The exercise: Extract the lines beginning at the one that holds "by 1365 pixels." and ending at the final line of the material below, keeping them exact and leaving out all pictures.

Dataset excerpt
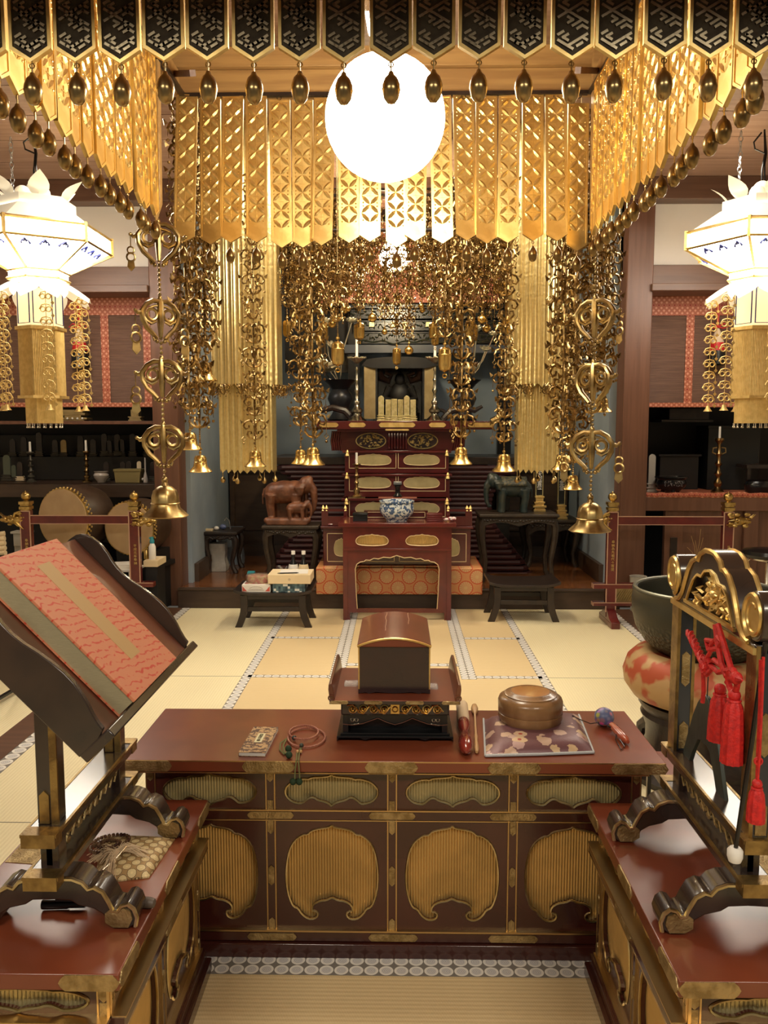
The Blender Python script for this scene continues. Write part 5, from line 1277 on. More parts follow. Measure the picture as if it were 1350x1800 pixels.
g = B(); prof = [(0, .548), (.16, .552), (.205, .572), (.255, .612), (.293, .675), (.310, .745), (.312, .80), (.306, .832), (.310, .838), (.310, .846), (.300, .850), (.288, .848), (.284, .835), (.288, .75), (.25, .63), (.16, .58), (0, .57)]; g.lathe(prof, (bxx, by, 0), 56)
t = thing('bowl_bell', 'large dark green bronze bowl bell on the red cushion, right', 'bell', (bxx, by, .548)); obj('bowl', g, 'bronzeb', t, smooth=60)
g = B(); g.torus((bxx, by, .8475), .3, .0085, 56, 6, 'z', (1, 1)); obj('pale_rim', g, 'rimgrey', t)
MAT['rimgrey'] = mat('polished_grey_rim', (.30, .30, .24), rough=.35, metal=.8); bpy.data.objects['pale_rim'].data.materials[0] = MAT['rimgrey']
def _bron():
    n = NT('hammered_dark_bronze'); x, y, z = n.xyz(); v = n.voro(60)[0]; low = n.step(z, .72, .66)
    n.bump(n.math('MULTIPLY', v, low), .9, .01); return n.out(n.mix(n.step(n.noise(5), .3, .7), (.045, .045, .034), (.062, .060, .044)), .42, .5)
MAT['bronzeb'] = _bron(); bpy.data.objects['bowl'].data.materials[0] = MAT['bronzeb']
MAT['mattmaroon'] = mat('dull_maroon_lacquer', (.060, .012, .011), (.040, .008, .008), 5, rough=.5)
MAT['carvg'] = mat('gilt_carving', (.66, .50, .20), (.50, .36, .12), 30, rough=.4, metal=.4)
MAT['cline'] = mat('pale_gilt_line', (.74, .56, .32), rough=.4, metal=.4)
MAT['redrail2'] = mat('red_table_lacquer', (.125, .017, .012), (.09, .012, .010), 4, rough=.24, coat=.4)
MAT['pewter'] = mat('pewter_brass', (.42, .38, .29), (.30, .27, .20), 12, rough=.25, metal=1)
MAT['palegold'] = mat('pale_gold_metal', (.80, .74, .52), (.68, .62, .42), 20, rough=.28, metal=.85)
MAT['pgold'] = mat('tablet_gilt', (.60, .52, .28), (.48, .40, .18), 40, rough=.38, metal=.7)
MAT['dullgold'] = mat('dull_gilt_door', (.40, .30, .14), (.32, .23, .10), 10, rough=.45, metal=.7)
MAT['rose'] = mat('rose_lit_patch', (.40, .24, .19), rough=.7)
MAT['darkst'] = mat('blackened_wood_statue', (.012, .010, .008), rough=.5)
MAT['bronzed'] = mat('dark_bronze_vase', (.030, .030, .034), rough=.35, metal=.6)
MAT['greybeam'] = mat('grey_blue_lacquer_beam', (.075, .085, .105), rough=.3, coat=.3)
MAT['pinkw'] = _mottle('pink_white_wrap', (.75, .66, .62), (.45, .12, .16), 60)
MAT['cmat'] = mat('rust_mat', (.30, .10, .06), rough=.7)
# ================================================================ RED ALTAR AND ITS TABLE
def pz(y, Y): return W(690, y, Y).z
def pX(x, y, Y): return W(x, y, Y).x
WIN = chaikin(mirrorpts([(0, 1.0), (.12, .84), (.40, .84), (.46, .72), (.72, .70), (.90, .35), (1, -.1), (.92, -.62), (.72, -.82), (.30, -.92), (0, -.94)]), 1)
def rectline(b, x0, x1, z0, z1, y, r=.0028):
    for (a, c) in (((x0, z0), (x1, z0)), ((x0, z1), (x1, z1)), ((x0, z0), (x0, z1)), ((x1, z0), (x1, z1))):
        b.box(min(a[0], c[0])-r, max(a[0], c[0])+r, y-.002, y+.001, min(a[1], c[1])-r, max(a[1], c[1])+r)
TY_ = 6.58
t = thing('altar_front_table', 'red lacquered table with an arched opening and two cusped gilt windows, before the altar', 'table', (0, 6.75, 0))
f = lambda x, y, Y=TY_: (W(x, y, Y).x, W(x, y, Y).z)
z = lambda y: pz(y, TY_)
xa, xb_ = f(603, 1000)[0], f(793.5, 1000)[0]
archp = [f(*p) for p in ((628, 1070), (626, 1040), (624.5, 1000), (627, 992), (633, 988), (640, 987), (643, 984.5), (650, 985), (657, 981.5), (665, 982.5), (674, 979.5), (686, 980.5), (697, 976.5))]
archp += [(xa+xb_-x, zz) for x, zz in archp[::-1]][1:]
wl = xf(WIN, *f(654, 949.5), .133, .048); wr = xf(WIN, *f(742, 949.5), .133, .048)
outer_ = [(xa, 0), (xa+.055, 0), (xa+.055, z(1077)), (xb_-.055, z(1077)), (xb_-.055, 0), (xb_, 0), (xb_, z(925)), (xa, z(925))]
g = B(); g.holes(outer_, [archp, wl, wr], TY_, TY_+.022); obj('arched_front', g, 'redrail2', t, smooth=0)
g = B(); g.box(xa-.035, xb_+.035, TY_-.035, 7.0, z(926), z(919)); obj('table_top', g, 'redrail2', t, bevel=.004)
g = B(); g.box(xa, xa+.04, TY_+.022, 6.98, .0, z(926)); g.box(xb_-.04, xb_, TY_+.022, 6.98, 0, z(926)); obj('side_frame', g, 'redrail2', t)
g = B(); g.box(xa, xb_, TY_-.012, TY_, z(968), z(964)); g.box(xa, xa+.038, TY_-.008, TY_, 0, z(964)); g.box(xb_-.038, xb_, TY_-.008, TY_, 0, z(964)); obj('front_rail', g, 'redrail2', t, bevel=.002)
for k, wv_ in enumerate((wl, wr)):
    xs = [p[0] for p in wv_]; zz = [p[1] for p in wv_]; g = B(); g.flute(min(xs), max(xs), min(zz), max(zz), TY_+.018, .003, 24); obj('fluted_panel', g, 'panel', t, smooth=60)
    g = B(); g.tube([(x, TY_-.001, q) for x, q in wv_], .004, 5, closed=True); obj('pale_rim', g, 'cline', t)
g = B(); g.tube([(x, TY_-.001, q) for x, q in archp], .0038, 5); obj('arch_line', g, 'cline', t)
MAT_later = []
# stepped altar
t = thing('stepped_altar', 'stepped red lacquered altar with gilt cusped windows, tapering up behind the front table', 'altar', (0, 7.3, .37))
def tier(name, px0, px1, pyb, pyt, Y, Yb, wins, lines=True, top=True, sub=None):
    x0, x1 = pX(px0, 800, Y), pX(px1, 800, Y); z0, z1 = pz(pyb, Y), pz(pyt, Y)
    g = B(); g.box(x0, x1, Y, Yb, z0, z1); o = obj(name, g, 'maroon', t, bevel=.004)
    if top: g = B(); g.box(x0-.02, x1+.02, Y-.018, Yb, z1-.022, z1); obj('ledge', g, 'maroon', o, bevel=.003)
    for (wx, wy, hw_, hh_) in wins:
        c = W(wx, wy, Y); w_, h_ = hw_*Y/F, hh_*Y/F; loop_ = xf(WIN, c.x, c.z, w_, h_)
        g = B(); g.prism(loop_, Y-.004, Y+.001); obj('gilt_window', g, 'pgreen', o, smooth=0)
        g = B(); g.tube([(x, Y-.004, q) for x, q in loop_], .0032, 5, closed=True); obj('window_rim', g, 'cline', o)
    return o, x0, x1, z0, z1
Ya = 7.06
o, x0, x1, z0, z1 = tier('lower_cabinet', 567, 829, 998, 925, Ya, 7.5, ((600, 962, 13, 17), (795, 962, 13, 17)))
g = B(); rectline(g, pX(575, 900, Ya), pX(693, 900, Ya), pz(987, Ya), pz(938, Ya), Ya); rectline(g, pX(702, 900, Ya), pX(820, 900, Ya), pz(987, Ya), pz(938, Ya), Ya); obj('pale_line', g, 'cline', o, smooth=0)
for (a, c_) in ((568, 607), (788, 827)):
    g = B(); Y = Ya+.03; g.box(pX(a, 900, Y), pX(c_, 900, Y), Y, Y+.012, z1, pz(908, Y)); g.box(pX(a, 900, Y), pX(c_, 900, Y), Y-.004, Y+.016, pz(899, Y), pz(895, Y)); obj('low_rail', g, 'maroon', o)
    for x in (a, a+6 if a < 600 else c_-6, c_):
        g = B(); g.box(pX(x, 900, Y)-.014, pX(x, 900, Y)+.014, Y-.006, Y+.022, z1, pz(898, Y)); obj('rail_post', g, 'maroon', o)
        g = B(); g.lathe([(.016, 0), (.010, .012), (.016, .018), (.010, .034), (0, .05)], (pX(x, 900, Y), Y+.008, pz(898, Y)), 10); obj('gilt_finial', g, 'goldleaf', o)
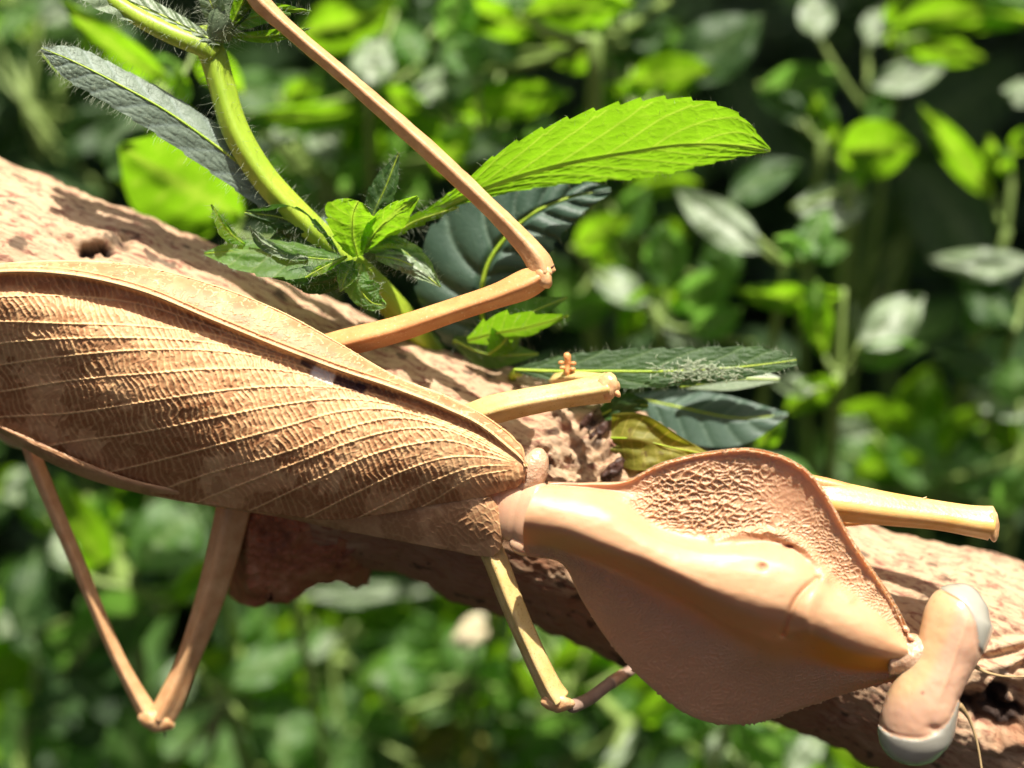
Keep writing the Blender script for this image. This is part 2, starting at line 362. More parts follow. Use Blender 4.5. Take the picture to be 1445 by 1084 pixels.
# ------------------------------------------------------------------ leaves
def leaf_grid(mid, wl, wr, sl=0.0, sr=0.0, n=60, m=16, teeth=0, tooth=0.05, quilt=0.0, nv=8, wave=0.0, seed=0, cup=0.0, lean=0.9, cross=False):
    """mid [(x,y,w)]; wl/wr half widths in px at even stations (left / right of the direction of growth);
    sl/sr rise of each half blade towards the camera per unit of width"""
    c = spline(mid, n); s = np.linspace(0, 1, n)
    L = spline(np.asarray(wl, float)[:, None], n)[:, 0]; R = spline(np.asarray(wr, float)[:, None], n)[:, 0]
    d = np.gradient(c[:, :2], axis=0); d /= np.maximum(np.linalg.norm(d, axis=1, keepdims=True), 1e-6)
    perp = np.stack([d[:, 1], -d[:, 0]], -1)       # left of travel in picture terms (y grows down)
    t = np.linspace(-1, 1, 2 * m + 1); S, T = np.meshgrid(s, t, indexing='ij')
    W = np.where(T < 0, L[:, None], R[:, None]) * np.abs(T)
    if teeth:
        ph = (s * teeth) % 1.0; tt = 1 + tooth * (ph - 0.6); W = W * (1 + (tt[:, None] - 1) * np.abs(T) ** 3)
    sg = -np.sign(T)
    X = c[:, 0][:, None] + perp[:, 0][:, None] * W * sg; Y = c[:, 1][:, None] + perp[:, 1][:, None] * W * sg
    sl = spline(np.asarray(sl, float)[:, None], n)[:, 0] if np.ndim(sl) else np.full(n, sl)
    sr = spline(np.asarray(sr, float)[:, None], n)[:, 0] if np.ndim(sr) else np.full(n, sr)
    Z = c[:, 2][:, None] + np.where(T < 0, sl[:, None], sr[:, None]) * W / 100 - cup * (W / 100) ** 2
    ph = S * nv - np.abs(T) * lean; fr = ph - np.floor(ph); dv = np.minimum(fr, 1 - fr) / nv
    vein = np.maximum(np.exp(-(dv / 0.006) ** 2) * (np.abs(T) < 0.93), np.exp(-(W / 3.0) ** 2))
    if quilt:
        q = np.abs(np.sin(math.pi * fr)) ** 0.5
        if cross:
            f1, f2, _ = worley(S * nv * 2.4 + seed, np.abs(T) * 4.5, seed); e = sstep(0.0, 0.3, f2 - f1)
            q = q * (0.45 + 0.55 * e); vein = np.maximum(vein, 0.22 * (1 - sstep(0, 0.12, f2 - f1)) * (np.abs(T) < .97))
        Z = Z + quilt * q * sstep(0, 0.12, np.abs(T)) 
    if wave: Z = Z + wave * np.sin(S * 9 + seed) * T * T + wave * fbm(S * 3, T * 2, 0.0, 2, seed)
    g = P(np.stack([X, Y, Z], -1).reshape(-1, 3)).reshape(n, 2 * m + 1, 3)
    return g, vein, c
def hero_leaf(parent, kind, mid, wl, wr, sl=0.0, sr=0.0, rib=2.6, ribmat=None, hair=0, hlen=0.16, label=None, **kw):
    g, vein, c = leaf_grid(mid, wl, wr, sl, sr, **kw)
    o = sheet('leaf', g, LM[kind], parent, {'vein': vein}, label=label)
    k = len(c); cc = c.copy(); cc[:, 2] += 0.012 if rib < 4 else 0.05
    r = np.linspace(rib, 0.7, k) / 100
    v, f = ring_tube(P(cc), r, 6); mesh('midrib', v, f, ribmat or M_stem, o)
    if hair:
        nn = face_cam(grid_normals(g)); n, m2 = g.shape[:2]
        ei = rng.integers(2, n - 1, hair); side = rng.integers(0, 2, hair); ej = np.where(side, m2 - 1, 0)
        inner = np.where(side, m2 - 3, 2); roots = g[ei, ej]; out = roots - g[ei, inner]; out /= np.maximum(np.linalg.norm(out, axis=1, keepdims=True), 1e-6)
        k2 = hair; i2 = rng.integers(2, n - 1, k2); j2 = rng.integers(1, m2 - 1, k2)
        hairs('leaf_hair', np.concatenate([roots, g[i2, j2]]), np.concatenate([out * 1.2 + nn[ei, ej] * 0.5, nn[i2, j2] + 0.5 * UPV]), hlen, 0.0042, M_hair, o)
    return o

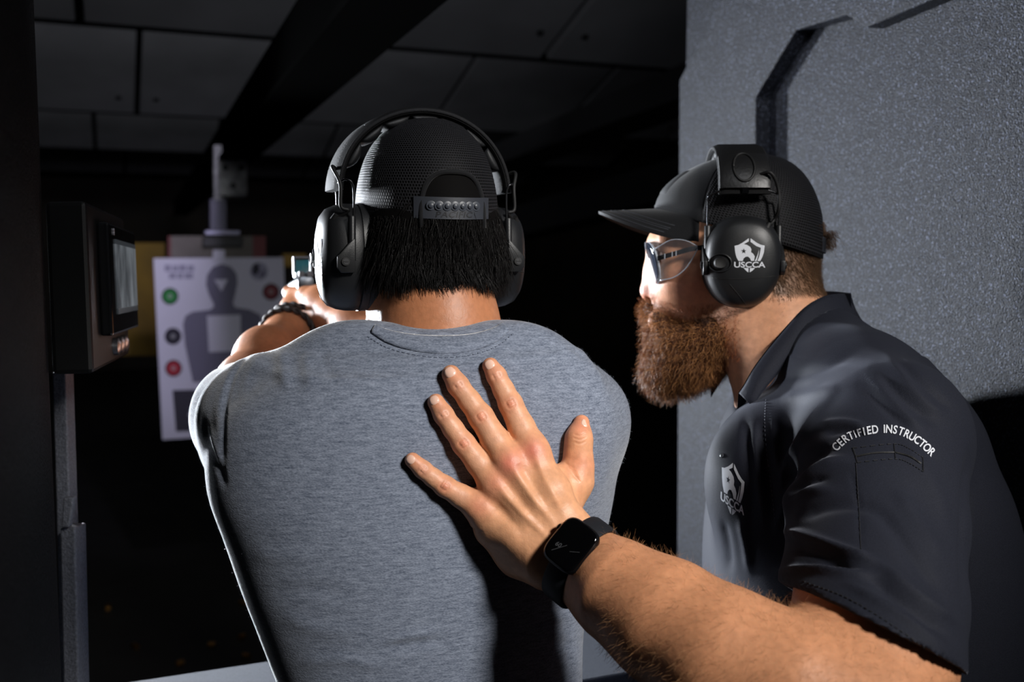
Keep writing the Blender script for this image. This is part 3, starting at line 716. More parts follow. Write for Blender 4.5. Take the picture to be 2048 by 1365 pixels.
# ---- body: head, neck, chest core, arms and hands as one surface
fb = Field([-0.46, 0.92, 1.18], [0.20, 1.74, 1.77], 0.0031)
core = [torso_row(*r) for r in TR]; core = [(z, x, y, a-0.016, b-0.016, ro, n) for z, x, y, a, b, ro, n in core]
fb.loft(smooth_rows([r for r in core if r[0] > 1.22]), 0.0)
fb.ell(S(0, 0, .045), [SF, SL, ZZ], (.096, .069, .092), 0.0).ell(S(.052, 0, -.03), [SF, SL, ZZ], (.050, .054, .085), 0.03)
for s in (-1, 1):
    fb.chain([(S(-.005, s*.052, -.055), .020), (S(.045, s*.040, -.092), .018), (S(.082, 0, -.103), .022)], 0.02)
    fb.ell(S(-.012, s*.071, -.003), [SF, SL, ZZ], (.018, .010, .032), 0.006)
    fb.ball(S(.092, s*.032, .012), .014, 0.006)
fb.chain([(S(.104, 0, .012), .010), (S(.122, 0, -.032), .012)], 0.012).ball(S(.112, s*.0, -.040), .015, 0.01).cone(S(.100, -.02, -.066), S(.100, .02, -.066), .010, .010, 0.008)
fb.chain([(S(-.022, 0, -.035), .053), (K(874, 612, 1.10), .0545), (K(879, 660, 1.10), .0555), (K(879, 700, 1.10), .0605), (K(876, 760, 1.10), .07)], 0.03)
fb.chain([(K(820, 775, 1.10), .034), (K(530, 820, 1.07), .034)], 0.03).chain([(K(930, 775, 1.10), .034), (K(1130, 830, 1.13), .040)], 0.03)
# left arm to the grip
lw = K(590, 652, 1.555)
fb.chain([(K(502, 828, 1.07), .043), (K(492, 800, 1.24), .042), (K(496, 772, 1.33), .040)], 0.015)
fb.chain([(K(496, 772, 1.33), .040), (K(532, 715, 1.41), .041), (K(572, 670, 1.515), .031), (lw, .027)], 0.02)
fb.chain([(lw, .026), (K(597, 625, 1.585), .028), (K(603, 606, 1.61), .028)], 0.015)
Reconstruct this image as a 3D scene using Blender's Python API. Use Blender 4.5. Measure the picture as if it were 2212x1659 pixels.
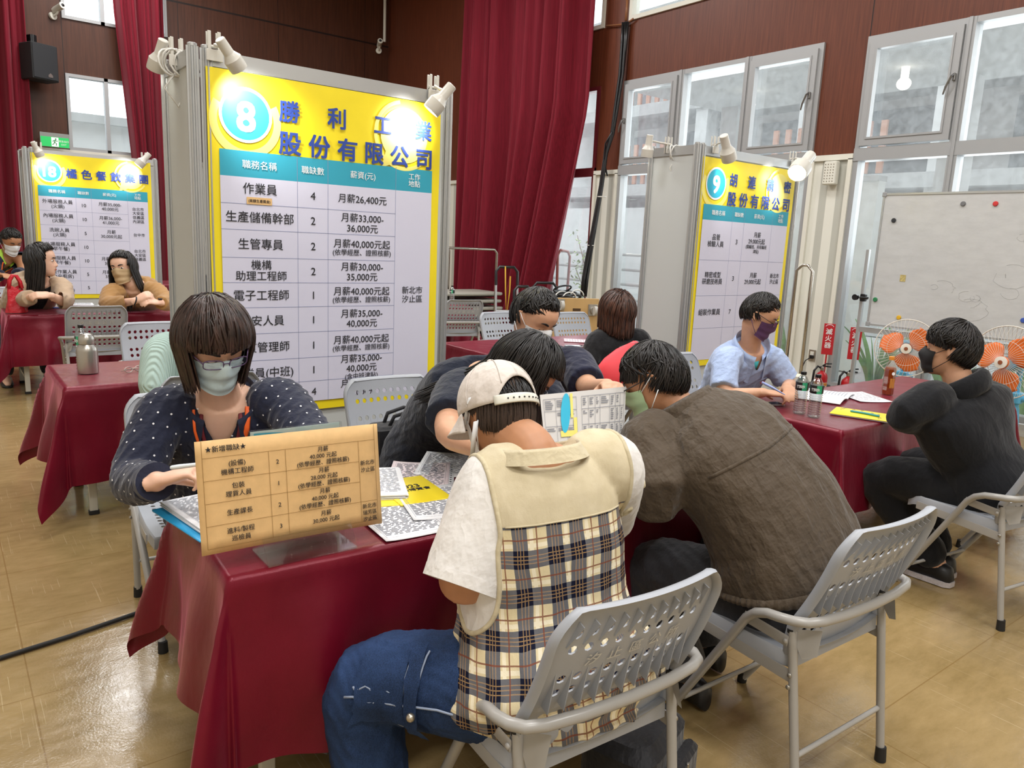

Task answer:
Keep writing the Blender script for this image. This is part 3, starting at line 716. More parts follow. Write for Blender 4.5. Take the picture to be 2048 by 1365 pixels.
# ---- body: head, neck, chest core, arms and hands as one surface
fb = Field([-0.46, 0.92, 1.18], [0.20, 1.74, 1.77], 0.0031)
core = [torso_row(*r) for r in TR]; core = [(z, x, y, a-0.016, b-0.016, ro, n) for z, x, y, a, b, ro, n in core]
fb.loft(smooth_rows([r for r in core if r[0] > 1.22]), 0.0)
fb.ell(S(0, 0, .045), [SF, SL, ZZ], (.096, .069, .092), 0.0).ell(S(.052, 0, -.03), [SF, SL, ZZ], (.050, .054, .085), 0.03)
for s in (-1, 1):
    fb.chain([(S(-.005, s*.052, -.055), .020), (S(.045, s*.040, -.092), .018), (S(.082, 0, -.103), .022)], 0.02)
    fb.ell(S(-.012, s*.071, -.003), [SF, SL, ZZ], (.018, .010, .032), 0.006)
    fb.ball(S(.092, s*.032, .012), .014, 0.006)
fb.chain([(S(.104, 0, .012), .010), (S(.122, 0, -.032), .012)], 0.012).ball(S(.112, s*.0, -.040), .015, 0.01).cone(S(.100, -.02, -.066), S(.100, .02, -.066), .010, .010, 0.008)
fb.chain([(S(-.022, 0, -.035), .053), (K(874, 612, 1.10), .0545), (K(879, 660, 1.10), .0555), (K(879, 700, 1.10), .0605), (K(876, 760, 1.10), .07)], 0.03)
fb.chain([(K(820, 775, 1.10), .034), (K(530, 820, 1.07), .034)], 0.03).chain([(K(930, 775, 1.10), .034), (K(1130, 830, 1.13), .040)], 0.03)
# left arm to the grip
lw = K(590, 652, 1.555)
fb.chain([(K(502, 828, 1.07), .043), (K(492, 800, 1.24), .042), (K(496, 772, 1.33), .040)], 0.015)
fb.chain([(K(496, 772, 1.33), .040), (K(532, 715, 1.41), .041), (K(572, 670, 1.515), .031), (lw, .027)], 0.02)
fb.chain([(lw, .026), (K(597, 625, 1.585), .028), (K(603, 606, 1.61), .028)], 0.015)
Reconstruct this image as a 3D scene using Blender's Python API. Use Blender 4.5. Measure the picture as if it were 2212x1659 pixels.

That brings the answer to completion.